Question
Put yourself in the shoes of a manager that is in charge of a regional division of a manufacturing company. It is January of 2020.
Put yourself in the shoes of a manager that is in charge of a regional division of a manufacturing company. It is January of 2020. Your division is struggling with cash flow, and is also struggling to meet demand for the product that you are manufacturing. You are, however, profitable and generating income. You have identified and are considering the purchase of a large machine that will increase your manufacturing capacity, and therefore boost revenue and cash flow from operations. Unfortunately, the equipment is extremely expensive. You know that the large depreciation expense related to this equipment during 2020 will push your income into the red/negative for the year.
You also know that the company will need to take out some bank debt in early 2021. Generally, when borrowing money from a bank, the bank cares about you generating a positive cash flow in an amount that allows you to comfortably make the principal and interest payments.

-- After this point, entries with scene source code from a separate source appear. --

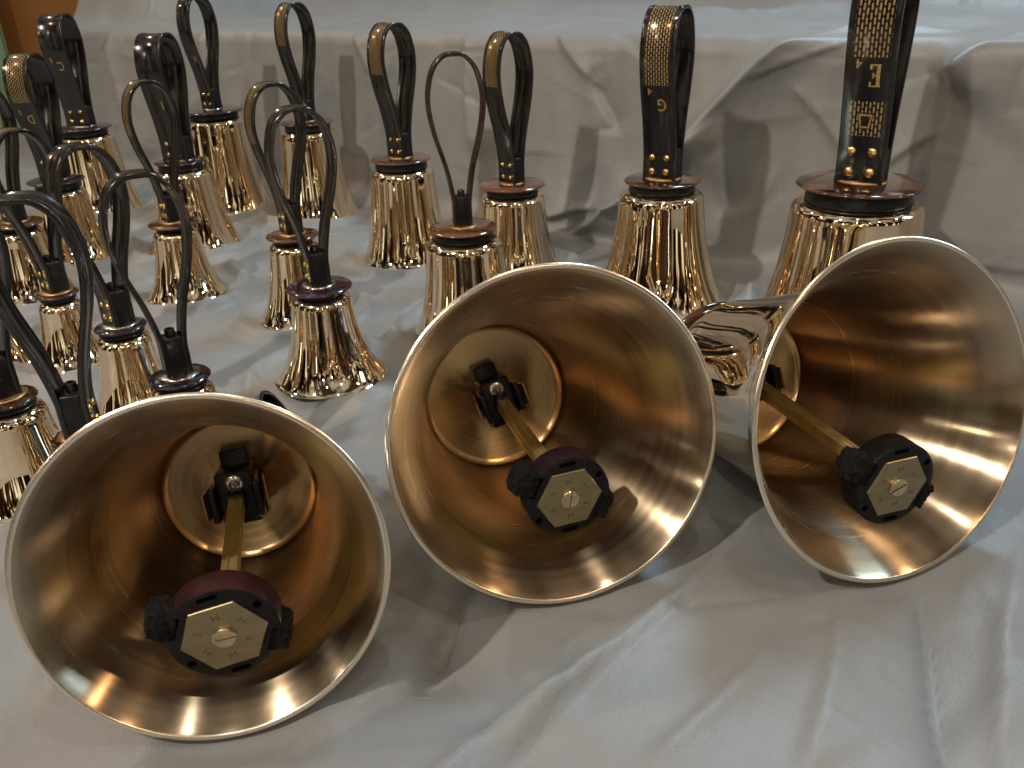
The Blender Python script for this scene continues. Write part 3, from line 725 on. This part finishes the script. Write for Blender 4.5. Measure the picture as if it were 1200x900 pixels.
for i, L_ in enumerate(LYING):
    C0 = Vector(L_['C']); az, el = L_['az'], L_['el']
    a = Vector((math.sin(az)*math.cos(el), math.cos(az)*math.cos(el), math.sin(el)))
    R = L_['R']
    B = dict(D=2*R, h=L_['h']+.018, sr=.585, c=R*1.12, sw=.044, L=.19, disc='b', pat='top', yawz=math.radians(L_['roll']), bh=.034)
    root, hd, ri, zi = bell('handbell', B, False)
    root.matrix_world = Matrix.Translation(C0) @ frame(a, Vector((0, 0, 1)))
    root['label'] = L_['label']; root['category'] = 'handbell'; root['group'] = 'handbells lying on their sides'
    bpy.context.view_layer.update()
    MW = root.matrix_world; inv = MW.inverted()
    S = R/.1177
    # everything inside is worked out in the frame of the bell (z runs up the axis)
    upl = (inv.to_3x3() @ Vector((0, 0, 1))); upl.z = 0; upl.normalize()
    P = Vector((0, 0, zi-.014)); E = inv @ Vector(L_['E']); n = (E-P).normalized(); ln = (E-P).length
    # yoke screwed to the inner crown
    yk = bpy.data.objects.new('clapper_yoke', None); COL.objects.link(yk); yk.parent = root; yk.empty_display_size = .01
    FR = frame(Vector((0, 0, -1)), upl)                       # z towards the mouth, y up
    FR.translation = Vector((0, 0, zi+.011)); FR = FR @ Matrix.Rotation(math.radians(L_['yroll']), 4, 'Z')
    yk.matrix_local = FR
    link('yoke_block', box('yoke_block', .026, .036, .030, .0012), BLOCK, yk)
    shade_box = link('yoke_shade_box', box('yoke_shade_box', .020, .058, .012, .001), BLOCK, yk); shade_box.location = (0, .001, -.004)  # black box standing in for the dark shade above the yoke
    for sx in (-1, 1):
        lf = link('leaf_spring', box('leaf_spring', .0016, .020, .036, .0004), LEAF, yk)
        lf.location = (sx*.0165, -.003, .002); lf.rotation_euler = (0, sx*.16, 0)
        jw = link('yoke_jaw', box('yoke_jaw', .0042, .026, .034, .0006), BLOCK, yk)
        jw.location = (sx*.0125, -.002, .004); jw.rotation_euler = (0, sx*.10, 0)
        bq = link('cross_bolt', bolt_me, STEEL, yk); bq.location = (sx*.0185, -.006, .022); bq.rotation_euler = (0, sx*PI/2, 0); bq.scale = (.5,)*3
    for (bx, by, bz) in ((0, .010, .0305), (.008, -.021, .006)):
        ws = link('bolt_washer', washer_me, STEEL, yk); ws.location = (bx, by, bz)
        bq = link('yoke_bolt', bolt_me, STEEL, yk); bq.location = (bx, by, bz+.0006)
    # clapper: square brass shaft with a groove, wheel-shaped head with six striking points
    ck = bpy.data.objects.new('clapper', None); COL.objects.link(ck); ck.parent = root; ck.empty_display_size = .01
    CF = frame(n, inv.to_3x3() @ Vector((0, 0, 1))); CF.translation = P; ck.matrix_local = CF
    th = .019; rh = L_['rh']
    sl = ln-th-.002
    bm = bmesh.new(); wv, gv, dp = .0050, .0008, .0008
    ring = [(-wv, -wv), (wv, -wv), (wv, -gv), (wv-dp, -gv), (wv-dp, gv), (wv, gv), (wv, wv), (gv, wv), (gv, wv-dp), (-gv, wv-dp), (-gv, wv), (-wv, wv), (-wv, gv), (-wv+dp, gv), (-wv+dp, -gv), (-wv, -gv)]
    lo = [bm.verts.new((x, y, .004)) for x, y in ring]; hi = [bm.verts.new((x, y, sl+.003)) for x, y in ring]
    for k in range(len(ring)): bm.faces.new((lo[k], lo[(k+1) % 16], hi[(k+1) % 16], hi[k]))
    bm.faces.new(lo[::-1]); bm.faces.new(hi)
    link('clapper_shaft', bm_mesh('clapper_shaft', bm), BRASS, ck, smooth=False)
    link('shaft_end', box('shaft_end', .012, .014, .016, .001, -.004), BLOCK, ck)
    hb_ = cyl('clapper_head', rh, th, 72, .0012)
    cut = []
    for k, kind in enumerate('shfshf'):
        an = math.radians(90-60*k+L_['spin'])
        if kind == 's': cut.append((slot_mesh(.012, .0036, .02), Matrix.Rotation(an, 4, 'Z') @ Matrix.Translation((rh*.86, 0, th-.005)) @ Matrix.Rotation(PI/2, 4, 'Z')))
        if kind == 'h': cut.append((cyl('hole', .0026, .02, 20), Matrix.Rotation(an, 4, 'Z') @ Matrix.Translation((rh*.86, 0, th-.006))))
        if kind == 'f': cut.append((box('notch', .014, .017, .05, 0), Matrix.Rotation(an, 4, 'Z') @ Matrix.Translation((rh*1.02, 0, -.01))))
    hm = apply_bool(hb_, cut); sharp(hm, 35)
    hm.materials.clear(); rimm = {'wine': WINE, 'aubergine': AUBERGINE, 'black': RUBBER}[L_['rim']]
    hm.materials.append(RUBBER); hm.materials.append(rimm)
    hm.polygons.foreach_set('material_index', [1 if abs(p_.normal.z) < .3 and math.hypot(p_.center.x, p_.center.y) > rh*.985 else 0 for p_ in hm.polygons])
    ho = link('clapper_head', hm, None, ck); ho.location = (0, 0, ln-th)
    for k in (2, 5):
        an = math.radians(90-60*k+L_['spin'])
        fo = link('felt_pad', felt_mesh(i*3+k, .018 if k == 5 else .013, .021, th*1.0), FELT, ck)
        fo.matrix_local = Matrix.Translation((0, 0, ln-th*.52)) @ Matrix.Rotation(an, 4, 'Z') @ Matrix.Translation((rh*.98+(.003 if k == 5 else .0), 0, 0))
        fo.rotation_euler.rotate_axis('Z', .1)
    hexr = rh*.79
    hx = lathe('striking_plate', [(0, 0), (hexr, 0), (hexr, .0010), (hexr-.0005, .0015), (0, .0015)], 6)
    ho = link('striking_plate', hx, PLATE, ck, smooth=False); ho.location = (0, 0, ln); ho.rotation_euler = (0, 0, math.radians(L_['spin']))
    # letters S M H twice round the plate, feet outwards
    for k, ch in enumerate('MHSMHS'):
        an = math.radians(90-60*k+L_['spin'])
        lt = link('engraved_letter', letters[ch], ENGR, ck, smooth=False)
        y_ = -Vector((math.cos(an), math.sin(an), 0)); x_ = y_.cross(Vector((0, 0, 1)))
        mt = Matrix((x_, y_, Vector((0, 0, 1)))).transposed().to_4x4(); mt.translation = Vector((math.cos(an), math.sin(an), 0))*hexr*.60+Vector((0, 0, ln+.0015))
        lt.matrix_local = mt
    # slotted screw
    hs_ = apply_bool(lathe('plate_screw', [(0, -.001), (.0058, -.001), (.0058, .0016), (.0053, .0021), (0, .0021)], 40), [(box('cut', .012, .0011, .004, 0), Matrix.Translation((0, 0, .0007)) @ Matrix.Rotation(math.radians(L_['slot']), 4, 'Z'))]); hs_.polygons.foreach_set('use_smooth', [False]*len(hs_.polygons))
    so = link('plate_screw', hs_, SCREW, ck, smooth=False); so.scale = (1.2, 1.2, 1); so.location = (0, 0, ln+.0015)
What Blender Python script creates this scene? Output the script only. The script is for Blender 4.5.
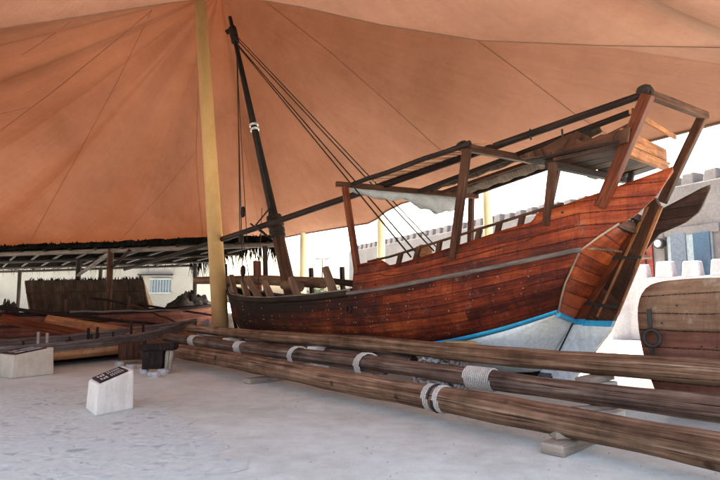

Because you know the bank wants to see positive cash flow, and you are already struggling to generate positive cash flow even before the purchase, how would you structure the equipment purchase in a way so that it does not negatively affect your cash flow in a material way during 2020? Do you think think that showing a year over year loss from 2020 to 2021 will be a red flag to the bank? Discuss how the balance sheet, income statement, and cash flow will be affected by your decision.